— start Data extract —

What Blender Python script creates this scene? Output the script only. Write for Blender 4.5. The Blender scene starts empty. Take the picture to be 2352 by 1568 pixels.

— end Data extract —
— start Data extract —

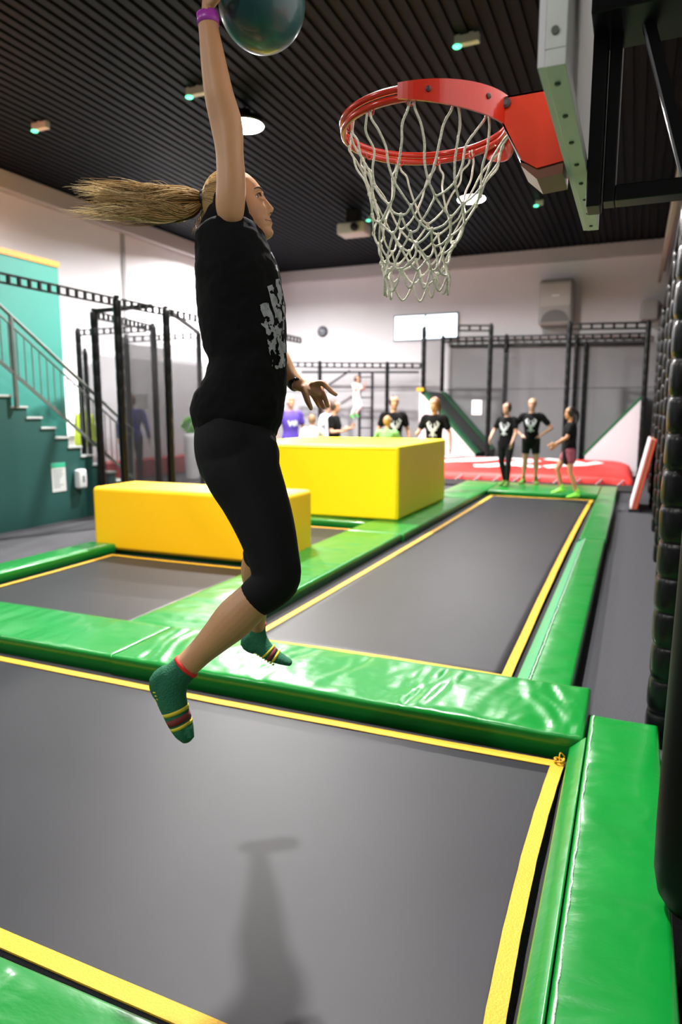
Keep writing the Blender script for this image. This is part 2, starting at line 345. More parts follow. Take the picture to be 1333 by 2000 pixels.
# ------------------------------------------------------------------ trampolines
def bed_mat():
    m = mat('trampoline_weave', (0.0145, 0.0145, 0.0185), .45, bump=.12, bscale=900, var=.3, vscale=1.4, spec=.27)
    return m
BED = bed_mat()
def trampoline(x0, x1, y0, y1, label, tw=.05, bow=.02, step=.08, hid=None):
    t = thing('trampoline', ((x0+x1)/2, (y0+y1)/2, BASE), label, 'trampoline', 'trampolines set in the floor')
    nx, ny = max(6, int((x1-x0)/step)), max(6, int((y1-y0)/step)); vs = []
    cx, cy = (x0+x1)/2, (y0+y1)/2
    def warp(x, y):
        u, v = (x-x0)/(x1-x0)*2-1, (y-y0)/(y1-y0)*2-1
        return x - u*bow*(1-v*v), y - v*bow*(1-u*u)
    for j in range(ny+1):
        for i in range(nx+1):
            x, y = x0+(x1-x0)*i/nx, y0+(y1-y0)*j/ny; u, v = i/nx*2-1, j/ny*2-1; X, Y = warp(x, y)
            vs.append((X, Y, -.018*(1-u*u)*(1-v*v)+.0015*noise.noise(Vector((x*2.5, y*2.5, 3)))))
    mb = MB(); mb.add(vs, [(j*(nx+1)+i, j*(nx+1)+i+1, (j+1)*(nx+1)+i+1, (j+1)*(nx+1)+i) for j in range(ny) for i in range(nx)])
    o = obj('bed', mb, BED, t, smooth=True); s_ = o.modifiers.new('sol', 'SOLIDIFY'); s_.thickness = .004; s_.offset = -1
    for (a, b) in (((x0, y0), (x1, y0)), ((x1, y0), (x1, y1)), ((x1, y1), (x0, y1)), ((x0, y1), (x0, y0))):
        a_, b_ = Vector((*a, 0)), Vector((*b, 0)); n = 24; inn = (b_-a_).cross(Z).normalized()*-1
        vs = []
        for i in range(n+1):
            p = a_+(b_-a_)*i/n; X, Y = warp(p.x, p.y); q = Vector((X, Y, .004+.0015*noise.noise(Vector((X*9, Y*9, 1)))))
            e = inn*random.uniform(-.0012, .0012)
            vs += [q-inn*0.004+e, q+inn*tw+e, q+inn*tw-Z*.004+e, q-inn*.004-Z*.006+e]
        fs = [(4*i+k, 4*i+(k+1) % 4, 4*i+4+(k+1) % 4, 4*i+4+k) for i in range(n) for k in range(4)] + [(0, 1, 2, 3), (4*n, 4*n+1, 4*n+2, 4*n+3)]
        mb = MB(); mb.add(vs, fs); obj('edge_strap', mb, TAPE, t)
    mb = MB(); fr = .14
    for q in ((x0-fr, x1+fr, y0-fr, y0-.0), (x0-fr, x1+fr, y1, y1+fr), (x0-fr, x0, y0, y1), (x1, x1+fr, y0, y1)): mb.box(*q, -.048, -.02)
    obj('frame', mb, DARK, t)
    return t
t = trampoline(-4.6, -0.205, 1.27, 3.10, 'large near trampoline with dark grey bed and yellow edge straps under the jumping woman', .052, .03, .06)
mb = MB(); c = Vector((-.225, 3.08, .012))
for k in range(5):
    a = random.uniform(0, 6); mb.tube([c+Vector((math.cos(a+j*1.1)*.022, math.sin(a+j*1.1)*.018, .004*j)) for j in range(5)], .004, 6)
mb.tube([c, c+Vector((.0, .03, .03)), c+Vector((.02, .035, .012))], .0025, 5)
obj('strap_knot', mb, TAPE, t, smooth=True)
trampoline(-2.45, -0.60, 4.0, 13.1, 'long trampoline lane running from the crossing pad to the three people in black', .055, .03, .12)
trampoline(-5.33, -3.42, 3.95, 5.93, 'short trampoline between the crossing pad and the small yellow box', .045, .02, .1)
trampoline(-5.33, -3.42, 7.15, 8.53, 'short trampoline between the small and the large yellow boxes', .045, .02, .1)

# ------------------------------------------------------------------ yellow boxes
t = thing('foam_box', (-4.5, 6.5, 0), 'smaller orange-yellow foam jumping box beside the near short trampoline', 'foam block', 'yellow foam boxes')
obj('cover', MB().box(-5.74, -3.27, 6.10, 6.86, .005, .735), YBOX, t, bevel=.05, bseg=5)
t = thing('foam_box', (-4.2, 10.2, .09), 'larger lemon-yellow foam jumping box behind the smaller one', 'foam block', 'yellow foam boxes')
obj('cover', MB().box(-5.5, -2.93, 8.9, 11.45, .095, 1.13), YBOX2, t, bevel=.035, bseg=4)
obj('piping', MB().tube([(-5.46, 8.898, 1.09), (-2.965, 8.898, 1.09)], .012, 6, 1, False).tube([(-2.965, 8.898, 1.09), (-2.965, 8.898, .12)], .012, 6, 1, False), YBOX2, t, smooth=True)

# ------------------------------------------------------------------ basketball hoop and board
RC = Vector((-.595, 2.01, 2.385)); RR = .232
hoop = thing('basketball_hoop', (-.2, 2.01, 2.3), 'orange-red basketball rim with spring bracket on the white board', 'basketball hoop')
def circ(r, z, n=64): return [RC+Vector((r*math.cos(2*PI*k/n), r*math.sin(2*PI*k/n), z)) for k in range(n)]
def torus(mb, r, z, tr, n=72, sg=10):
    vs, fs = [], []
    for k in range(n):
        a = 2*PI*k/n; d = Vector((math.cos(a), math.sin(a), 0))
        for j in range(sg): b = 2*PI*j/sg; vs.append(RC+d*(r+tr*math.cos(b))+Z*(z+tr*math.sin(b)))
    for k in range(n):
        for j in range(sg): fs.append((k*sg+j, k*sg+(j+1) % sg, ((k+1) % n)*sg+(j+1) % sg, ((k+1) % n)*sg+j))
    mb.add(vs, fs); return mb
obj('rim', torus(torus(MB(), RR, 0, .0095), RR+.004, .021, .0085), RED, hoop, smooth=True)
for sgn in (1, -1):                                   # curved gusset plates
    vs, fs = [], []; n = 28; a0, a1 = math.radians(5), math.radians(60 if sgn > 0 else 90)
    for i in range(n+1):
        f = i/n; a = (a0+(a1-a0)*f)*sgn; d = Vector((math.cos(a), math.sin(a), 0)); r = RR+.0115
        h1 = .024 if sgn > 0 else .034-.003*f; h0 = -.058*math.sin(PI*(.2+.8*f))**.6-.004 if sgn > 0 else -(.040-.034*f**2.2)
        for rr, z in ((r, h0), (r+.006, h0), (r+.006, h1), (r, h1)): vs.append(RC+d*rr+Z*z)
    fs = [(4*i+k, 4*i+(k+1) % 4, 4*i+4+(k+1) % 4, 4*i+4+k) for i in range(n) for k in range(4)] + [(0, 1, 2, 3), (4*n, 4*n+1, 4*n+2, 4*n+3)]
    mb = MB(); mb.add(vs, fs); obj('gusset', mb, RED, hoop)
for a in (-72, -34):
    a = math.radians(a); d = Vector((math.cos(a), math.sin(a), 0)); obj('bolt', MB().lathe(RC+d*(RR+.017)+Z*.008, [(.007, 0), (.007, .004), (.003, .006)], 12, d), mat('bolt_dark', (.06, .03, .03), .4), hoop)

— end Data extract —

- _Stated goal_
Of all the lines above, how many contain the word "this"? Give the number and nothing else.

- _Complete output_
2